The View from the Religious Middle

How can we oppose injustice without acting like the sky is falling?

Her.meneutics March 25, 2014
Nathan Hoskins / DVIDSHUB

Outside the University Union Building at the University of North Texas, a small stone marked one of six "free speech areas" on campus. In the early 2000s, when I was a student there, these designated areas were used mostly by Christians to proclaim hellfire and damnation upon "whoremongers, atheists, homosexuals, and church gossips," among many others. As an agnostic at the time, I marveled at how ineffectively they used the precious little real estate they had to talk about their faith.

Though policies have since changed at UNT, more Christians today tend feel like those students did: that our place in the cultural conversation is shrinking, and we need to shout louder to have our voices heard. A report by Lifeway Research found full 70 percent of pastors (and just over half of the general public) believe that religious liberty is declining in America, and 59 percent believe that Christians are losing the culture wars.

Lifeway Research president Ed Stetzer attributes this unease to "shifts in American culture and church practice" as well as a decline in the number of American Protestants. In the 1960s, Christians made up two-thirds of the population, but today, they make up less than half.

Since Lifeway's research only measured perceptions, it doesn't tell us if Christians really are losing their religious liberty and if so, to what extent. But it isn't hard to get a good read of the situation from the headlines: the contraceptive mandate in the Affordable Care Act (being argued in the Supreme Court this week); the veto of controversial SB1062, which would allow Arizona businesses to refuse services to gay weddings; the rights of businesses to terminate individuals based on their views on homosexuality. The right to sexual freedom has consistently trumped the rights of religious groups.

It's the latest incarnation of a very old story. John the Baptist lost his head for challenging Herod's marriage to Herodias, the wife of his brother. Church tradition tells us that the Apostle Peter was crucified for teaching sexual purity to the prefect Agrippa's concubines. The Mayflower launched for the New World because King Henry VIII wanted a divorce.

The Religious Right interprets these dilemmas and judicial decisions as catastrophic losses in the fight for religious liberty, losses that will usher us down a slippery slope to religious persecution. The left celebrates them as victories, advances in the fight for civil rights and social justice reform.

But from where I stand, in the religious middle, the full import of these events is not yet clear. For who has the prescience to know the events upon which the world will turn? Situations we thought would be momentous turned out to be ordinary; Y2K came and went with barely a ripple. Events we thought were ordinary turned out to be momentous; Martin Luther, nor anyone else in his day, anticipated that his 95 theses would split the world in half.

On one hand, these judicial losses are indeed losses for people of faith.
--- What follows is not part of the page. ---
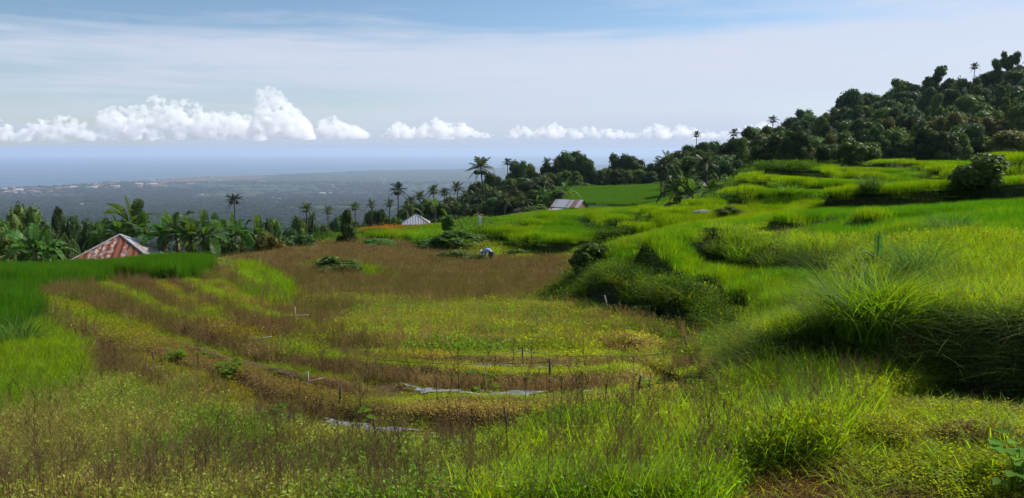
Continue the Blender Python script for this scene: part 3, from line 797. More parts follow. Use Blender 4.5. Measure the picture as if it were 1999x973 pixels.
# 0 foreground tangle
r0 = reg == 0
put(r0 & (U < .30), 'grass', mixcol(YG, GR, t), .7 + .5 * t2)
put(r0 & (U >= .30) & (U < .52), 'weed', mixcol(GR, OL, t2), .9)
put(r0 & (U >= .52) & (U < .64), 'dry', mixcol(BR2, OL, t2), .9)
put(r0 & (U >= .64) & (U < .92), 'cover', mixcol(YG, OL, t2), 1.3)
put(r0 & (U >= .92), 'stalk', mixcol((.09, .06, .035), BR2, t), 1.0)
lush = r0 & (PX > 950) & (U < .8); put(lush & (U < .5), 'grass', mixcol(CH, GR, t2 * .8), 1.35); put(lush & (U >= .5), 'weed', mixcol(YG, GR, t2), 1.0)
brn = r0 & (PX < 560) & (PY > 850) & (U < .16) & (Cn > .5); put(brn, 'dry', mixcol(BR2, BR, t2), .9)
# 1 lower middle rows
r1 = reg == 1
put(r1 & (U < .20), 'dry', mixcol(OL, YG, t2), .9); put(r1 & (U >= .20) & (U < .46), 'grass', mixcol(YG, GR, t), .65)
put(r1 & (U >= .52) & (U < .74), 'weed', mixcol(GR, YG, t2), .9); put(r1 & (U >= .74) & (U < .84), 'stalk', mixcol(BR, BR2, t), 1.0)
put(r1 & (U >= .84), 'cover', mixcol(YG, OL, t2), 1.0)
# 2 left rows: brown strips between green ones
stripe = np.sin((fbm(X, Y, 6, 91, 2) - .5) * 2 + bd * 2.6)
r2 = reg == 2
put(r2, 'dry', mixcol(BR, BR2, t2), 1.0); put(r2 & (U > .72), 'stalk', mixcol(BR, BR2, t2), 1.05)
put(r2 & (U < .32), 'grass', mixcol(YG, OL, t2), .8)
gb = r2 & ((bd > .9) & (bd < 1.5) | (Bn > .60)) & (U < .75); put(gb, 'weed', mixcol(GR, YG, t2), .9)
# 3 brown field
r3 = reg == 3
put(r3, 'dry', mixcol(BR, BR2, t2), 1.15); put(r3 & (U > .6), 'stalk', mixcol(BR, BR2, t), 1.1); put(r3 & (U < .24 + .5 * np.clip((Dn - .52) * 6, 0, 1)), 'grass', mixcol(YG, OL, t), 1.0)
# bunds
bb = (bd < .34) & np.isin(reg, (0, 1, 2, 3)); put(bb, 'cover', mixcol((.22, .19, .025), CH, t2), .9); put(bb & (U > .8), 'grass', mixcol(CH, YG, t2), .35)
gb2 = (bd >= .34) & (bd < .65) & (bs > 0) & np.isin(reg, (1, 2, 3)); put(gb2 & (U < .8), 'grass', mixcol(CH, YG, t2), .5)
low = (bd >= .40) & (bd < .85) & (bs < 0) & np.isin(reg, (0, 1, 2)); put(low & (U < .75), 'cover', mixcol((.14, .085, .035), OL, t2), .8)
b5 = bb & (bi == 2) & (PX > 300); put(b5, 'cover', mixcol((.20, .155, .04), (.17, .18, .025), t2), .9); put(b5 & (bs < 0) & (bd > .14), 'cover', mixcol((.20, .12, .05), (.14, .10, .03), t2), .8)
bb2 = (bd < .5) & (SLOPE > .32) & np.isin(reg, (0, 1, 2, 3)) & (syl > 0) & (U < .75); put(bb2, 'cover', mixcol(BR, BR2, t2), .8)
# mulch lines: sparse cover
bare = (mud < 1.35) & (U < .80); kind[bare] = ''; hs[(mud < 3.0) & (kind != '')] *= .6
# 4 wild banks
r4 = reg == 4
put(r4 & (U < .60), 'grass', mixcol(CH, GR, t), 1.5); put(r4 & (U >= .60) & (U < .70), 'tall', mixcol(YG, GR, t2), .75); put(r4 & (U >= .70) & (U < .9), 'weed', mixcol(GR, YG, t2), 1.1); put(r4 & (U >= .9), 'cover', mixcol(YG, OL, t2), 1.3)
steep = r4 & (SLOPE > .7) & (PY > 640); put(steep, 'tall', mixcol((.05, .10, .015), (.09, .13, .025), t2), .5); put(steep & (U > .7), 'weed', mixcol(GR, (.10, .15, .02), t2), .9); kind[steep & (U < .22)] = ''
# 5 bank hollow: darker greens imitate the shadow lying in it
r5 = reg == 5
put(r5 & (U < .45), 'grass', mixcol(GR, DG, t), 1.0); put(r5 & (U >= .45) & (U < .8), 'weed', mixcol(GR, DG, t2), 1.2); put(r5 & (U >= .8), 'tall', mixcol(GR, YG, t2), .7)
# 6 mown hummocks
r6 = reg == 6
mc = np.clip((fbm(X, Y, .9, 55, 3) - .42) * 5, 0, 1)
put(r6, 'cover', mixcol((.11, .085, .025), YG, mc), .7); put(r6 & (U > .93), 'grass', mixcol(CH, YG, t2), .5)
rr = inpoly(PX, PY, [(1380,973),(1440,925),(1560,912),(1680,930),(1700,973),(1700,1100),(1300,1100)]); put(r6 & rr & (U < .9), 'cover', mixcol((.12, .070, .025), (.10, .085, .025), mc), .6)
# 7 chartreuse grass
r7 = reg == 7
put(r7, 'grass', mixcol(CH, (.12, .21, .015), t), 1.15); put(r7 & (U > .85), 'cover', mixcol(CH, YG, t2), 1.2)
# 8 rice / 9 left rice / 11 striped field
r8 = (reg == 8)
rc = mixcol(RI, (.092, .195, .012), np.clip((fbm(X, Y, 14, 71, 3) - .35) * 3.3, 0, 1)); put(r8, 'rice', rc, np.where(lod == 2, .58, .66))
band = fbm(X, Y * 2.2, 7, 73, 2); yl = r8 & (band > .56) & (U < .6); put(yl, 'rice', mixcol((.125, .215, .014), (.15, .22, .02), t2), .66)
sd_ = np.full(NS, 99.0)
for L, h, run, w in STEPW:
    d, s_, al, tot, ext = polydist(X, Y, L); d = np.where(ext > .5, 99, d) * s_; sd_ = np.where(np.abs(d) < np.abs(sd_), d, sd_)
gapf = 1 + Y / 35
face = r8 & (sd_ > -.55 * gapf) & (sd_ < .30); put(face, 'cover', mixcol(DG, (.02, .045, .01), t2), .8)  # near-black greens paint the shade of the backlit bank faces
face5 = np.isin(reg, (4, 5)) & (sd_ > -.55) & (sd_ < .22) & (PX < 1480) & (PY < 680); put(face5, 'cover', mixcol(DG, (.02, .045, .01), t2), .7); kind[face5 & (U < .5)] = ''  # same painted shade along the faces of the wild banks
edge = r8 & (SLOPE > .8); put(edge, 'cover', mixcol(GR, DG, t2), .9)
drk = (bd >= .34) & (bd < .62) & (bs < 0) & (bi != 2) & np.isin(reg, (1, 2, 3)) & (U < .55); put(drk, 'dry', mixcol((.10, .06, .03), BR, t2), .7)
rim = r8 & (sd_ >= .30) & (sd_ < 1.1) & (U < .4); put(rim, 'rice', mixcol((.12, .22, .012), (.15, .24, .012), t2), .72)
r9 = reg == 9; put(r9, 'rice', mixcol(RD, (.050, .130, .012), t), 1.05)
org = r8 & inpoly(PX, PY, [(705,452),(760,446),(800,440),(850,430),(858,440),(800,452),(700,463)]) & (U < .16) & (Cn > .45); put(org, 'weed', mixcol((.40, .11, .015), (.30, .14, .02), t2), 1.1)
yll = (reg == 8) & inpoly(PX, PY, [(470,520),(620,520),(620,600),(540,600)]); 
# green patches within the brown field
gp = inpoly(PX, PY, [(462,520),(500,518),(560,555),(580,590),(540,600),(470,570)]) | inpoly(PX, PY, [(680,530),(745,526),(770,545),(765,556),(700,545)]) | inpoly(PX, PY, [(600,518),(660,512),(690,525),(640,538),(560,530)])
put(gp & (U < .85), 'grass', mixcol(CH, (.11, .19, .015), t), 1.2)
gl = inpoly(PX, PY, [(195,550),(260,548),(330,600),(360,640),(300,640),(230,590)]) | inpoly(PX, PY, [(355,545),(420,548),(480,600),(610,645),(560,655),(440,615)]); put(gl & (U < .75) & np.isin(reg, (2, 3)), 'grass', mixcol(CH, YG, t2), .55)
r10 = reg == 10; put(r10 & (U < .7), 'weed', mixcol(DG, GR, t), 2.2); put(r10 & (U >= .7), 'tall', mixcol(GR, DG, t2), 1.2)
kind[(reg == 12) | (reg == 11)] = ''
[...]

Marc Stern, the general counsel for the American Jewish Congress suggests that if the early cases are any indication, pastoral sermons against same-sex marriages will be the only religious activity protected by the law. If the Green family, owners of Hobby Lobby, lose their challenge against the contraceptive mandate, Christian business owners will be obligated to comply with a mandate they believe interferes with their right to practice their religion.

And from there, what then? History has shown us the folly in complacently dismissing small wrongs, small injustices as temporary aberrations in an otherwise just society. It is not a great leap of logic to imagine how other offensive tenets of the Christian faith could be targeted. Wherever you stand on the religious spectrum, the biblical truth is that the scandal of particularity makes the Christian faith offensive. That's inescapable. It is not alarmist to imagine how these offenses could be whittled away, little by little.

And yet, it is probably safe to surmise that the proverbial sky is not falling for Christians. We're not likely to be forced underground or executed for our religious beliefs tomorrow. Though the religious right bemoans (and the secular left celebrates) the "death of religion," no government, no legislation can stop the work of God in the world. God cannot be shut out. We are not given all points of the plot, but we know how the story ends. Our part is to be faithful in whatever sort of times we find ourselves in—in times of religious liberty and in times of religious persecution.

Christianity's influence on culture is waning—not only legislatively, but also in the media and the arts—so much that we're surprised to learn of a Christian in Hollywood, in Washington D.C., or at the New York Times. Our real estate in Western culture is shrinking, and it is incumbent upon us to steward that space wisely.

We should not underestimate the power of a quiet, gentle resistance and being stalwart models of truth as we know it. This agnostic was finally won over, not by the hellfire preachers at my university or by laws restricting my life choices, but by the love and support of a single Christian whose life compelled me towards Christ. God broke in to my life—and nothing could shut him out.